Work conundrum

The grand readership missed a stellar 0 number of posts. Yes, it has been a year I have written. The day job is unkind, and it demands unreal amount of your personal time to wade through, so much so that, the job has become a Stockholm syndrome. It conceals itself under the garb of learning and problem solving but more often than not, it is those mindless logistics and updates to the higher-up kind, who wants a summary of the problem every 2 hours, and one can probably sneak in a game-of-thrones-final-season kind of diatribe, and they would still be asking for the same after few hours.

I tell myself that, it is not decent to rant an opinion but the amount of midnight oil and weekend time I have burnt till now is unfathomable to my health. It is not an achievement. I deserve a higher threshold of decency meter here for ranting at least. Make no mistake, there are good and decent people I know in the firm, but the work is cutthroat and deadlines are silly and unrealistic.

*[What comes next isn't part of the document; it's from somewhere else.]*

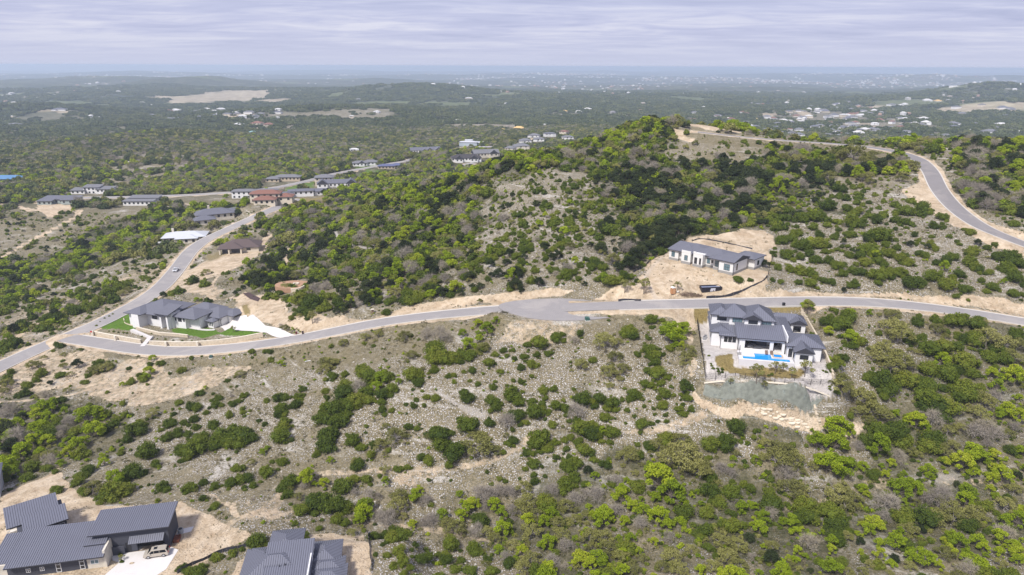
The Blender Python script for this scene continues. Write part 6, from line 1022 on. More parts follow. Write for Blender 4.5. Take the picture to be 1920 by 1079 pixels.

Few months back, I was able to secure a week off for the Tamil Pongal, to reset my health both physically and mentally. I badly needed it. I read few good books and enjoyed some good food and slept my fill. I did try to get back to work-out-ship, but I need more motivation. 

But do I like this line of work?

I have been asking myself the same question for the past few months. 

Fiscally, it is mighty better than before but factoring in the health, it is poor. 

I cannot emphatically say, I like my job. 

The work is not intellectually challenging and that is the crux of my issue. The work is tough and challenging because of how it is organized. There is no productive work. 

plot exhibiting the staleness of my knowledge over time. 


After all, it has become a Stockholm syndrome.

It has been nearly 8 years I dropped out of academic endeavour as I was convinced that I am not in academia for a long haul and wanted to focus on health after a 2-year struggle but as it turns out, I am not in any better place. 

I am not learning anymore. In fact, I am more afraid, than I was before, when I treated myself as failure because I am not learning new things. My brain has gone into geriatric nonchalance that it is not able to finish a book or two in a month or cannot compute some quick equations.